Congrats on your first solo road trip!!! You’ve learned a lot, and it just keeps getting better!!! I ride my NINJA to The Dragon every year from the Missouri Ozarks by myself while my family goes to church camp in Cincinnati. My first year was on a 2017 NINJA 300 ABS KRT, and now a 2018 NINJA 650 ABS KRT. Here’s a link to this year’s trip write-up:
https://www.motorcycleforum.com/threads/pains-chains-and-motorcycles-tales-from-the-dragon-2022.249344/page-2#post-2715267
Hope to see you there next year!!!
I Love your courage! Your transparency shines through as you shared all the hiccups and lessons learned with readers like me. I can only imagine how wide my smile would be if I found myself in the smokies riding a Grom. That one is going on my #bucketList.
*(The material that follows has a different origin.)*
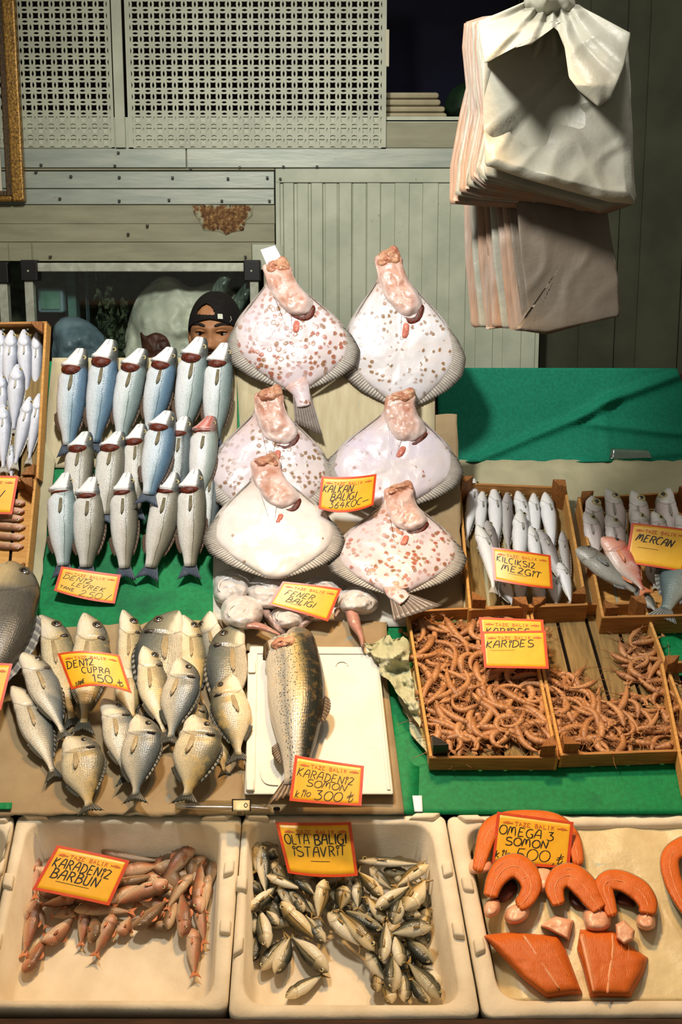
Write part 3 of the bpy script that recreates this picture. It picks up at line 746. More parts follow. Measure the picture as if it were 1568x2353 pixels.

I am in the early days of my adventure. A passion for life on two wheels. The idea of exploring and challenging myself, taking risks and sharpening my skills all give me the grins. I’ve had my M license since January. Today was my FIRST test drive. Riding a bike outside of the msf environment while the Kids were at school & hubby was at work; I had a blast.
The RE himalayan has just fanned the flames.
Re-lighting A fire under my rear-end once again.
I can hardly wait to find “that-one” for sale or back in stock and I too can follow in the footsteps of women riders who show us how it’s done. Riders just like you!! Thank you Carley!
VERY IMPRESSIVE !!! I would only change one thing for future trips. Your luggage situation. You need to be packing low not high. Packing high Jenga like you had to on that first trip is very unstable for the bike.
Absolutely.!!! There should be plenty of luggage options for the NINJA 400. In 2018, I had found some semi-hard sidebags for my NINJA 300 as well as a topcase that is now on my 650.
Love your trip! But now you have a better idea of how to alot your time. 🙂
Oh and you mentioned “padded shorts”?!! Where do you get those?!
She’s referring to bicycle shorts that have a crotch pad.